Former students of famed Nobel physicist I.I. Rabi will help dedicate a memorial to him this Friday, Dec. 13, on the Columbia University campus - a room that was his office for almost 50 years. Among them will be scientists he inspired who became Nobel laureates in physics themselves, but one is a man touched by Dr. Rabi's intellectual imagination who became instead an influential designer - Edwin Schlossberg, who designed the new room.

The Rabi Memorial Room, attached to the Physics Library on the eighth floor of the Pupin Physics Laboratories, will open formally with a colloquium and dedication ceremonies. At least four Nobel laureates who studied to various extents with Dr. Rabi - Val L. Fitch, Leon Lederman, Norman Ramsey and Melvin Schwartz - are among more than 100 scholars, friends and former students, including Dr. Schlossberg, who will attend. In all, nine of Dr. Rabi's students went on to win the Nobel Prize.

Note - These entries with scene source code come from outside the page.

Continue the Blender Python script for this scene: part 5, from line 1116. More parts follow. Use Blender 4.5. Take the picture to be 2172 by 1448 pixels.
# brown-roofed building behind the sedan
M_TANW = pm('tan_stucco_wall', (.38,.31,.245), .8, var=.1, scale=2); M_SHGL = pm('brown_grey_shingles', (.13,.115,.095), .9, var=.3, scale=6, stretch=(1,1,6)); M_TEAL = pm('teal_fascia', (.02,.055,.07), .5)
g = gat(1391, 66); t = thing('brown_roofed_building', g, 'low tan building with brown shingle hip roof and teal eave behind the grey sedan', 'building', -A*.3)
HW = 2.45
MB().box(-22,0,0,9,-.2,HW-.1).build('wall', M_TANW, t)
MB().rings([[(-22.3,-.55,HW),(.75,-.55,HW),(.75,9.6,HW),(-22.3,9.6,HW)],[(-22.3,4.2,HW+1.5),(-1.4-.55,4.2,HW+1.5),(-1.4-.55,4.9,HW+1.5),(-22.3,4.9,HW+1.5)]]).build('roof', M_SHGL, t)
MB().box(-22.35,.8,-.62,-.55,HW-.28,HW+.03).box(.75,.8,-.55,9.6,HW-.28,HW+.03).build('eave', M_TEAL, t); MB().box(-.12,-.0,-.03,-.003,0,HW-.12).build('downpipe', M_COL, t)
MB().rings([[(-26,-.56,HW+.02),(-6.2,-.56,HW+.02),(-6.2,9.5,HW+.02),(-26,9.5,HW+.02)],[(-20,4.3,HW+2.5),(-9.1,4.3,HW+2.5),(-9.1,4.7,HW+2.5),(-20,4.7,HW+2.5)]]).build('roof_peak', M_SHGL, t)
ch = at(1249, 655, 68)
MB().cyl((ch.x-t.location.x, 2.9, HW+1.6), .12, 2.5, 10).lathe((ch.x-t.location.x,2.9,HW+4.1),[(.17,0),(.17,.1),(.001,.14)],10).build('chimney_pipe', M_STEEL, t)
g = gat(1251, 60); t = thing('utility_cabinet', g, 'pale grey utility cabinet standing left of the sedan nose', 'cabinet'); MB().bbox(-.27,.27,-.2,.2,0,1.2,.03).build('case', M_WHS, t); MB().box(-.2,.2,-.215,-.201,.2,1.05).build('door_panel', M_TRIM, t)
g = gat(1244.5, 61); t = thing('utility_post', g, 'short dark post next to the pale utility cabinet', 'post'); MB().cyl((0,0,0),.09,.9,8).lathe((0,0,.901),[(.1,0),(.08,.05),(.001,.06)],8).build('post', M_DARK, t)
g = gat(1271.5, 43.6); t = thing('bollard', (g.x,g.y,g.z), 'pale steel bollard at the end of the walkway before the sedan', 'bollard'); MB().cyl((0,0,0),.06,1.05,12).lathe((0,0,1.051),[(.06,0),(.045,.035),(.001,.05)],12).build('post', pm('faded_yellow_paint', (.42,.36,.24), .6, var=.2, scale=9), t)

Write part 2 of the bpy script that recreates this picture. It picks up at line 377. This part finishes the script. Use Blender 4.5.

"He was a very inspiring and incredibly erudite man," Dr. Schlossberg said this week, recalling two courses he took with Dr. Rabi when he was earning his undergraduate and doctoral degrees in English at Columbia in the late 1960's. "He was open to hearing about issues and ideas even though he did not always agree with them." The subject of Dr. Schlossberg's Ph.D. dissertation was an imaginary discussion involving Albert Einstein and Samuel Beckett.

The room is a combined reading room for students and an exhibition of photographs, historic apparatus and memorabilia of Dr. Rabi, one of the pre-eminent scientists of the century, who died at 89 in 1988. His desk and chair and many of the books he used are there.

For the Rabi Memorial Room, Dr. Schlossberg designed a set of five panels like open pages in a scientist's notebook, each depicting a stage in Dr. Rabi's life.

Dr. Rabi was associated with Columbia as a student and professor for 65 years, won the 1944 Nobel Prize in Physics for discoveries about the magnetic properties of atomic nuclei, played key roles in the development of radar during World War II and served as peacetime advisor to U.S. Presidents, the United Nations and NATO.

Friday's celebration will begin with a colloquium at 2:30 P.M. in lecture room 428 Pupin. Physics Department chairman Norman Christ will introduce Dr. Lederman, who will speak on "Plato's Academy: Science Education, K-100." Columbia Provost Jonathan R. Cole will give an appreciation, "Rabi and Columbia," and George Rupp, president of Columbia, will dedicate the Rabi Room at a 4 P.M. reception on the building's eighth floor. A concert will be given in Dr. Rabi's honor at Faculty House on campus at 5:15 P.M., followed by a dinner and reminiscences by many who knew, worked with and studied under him.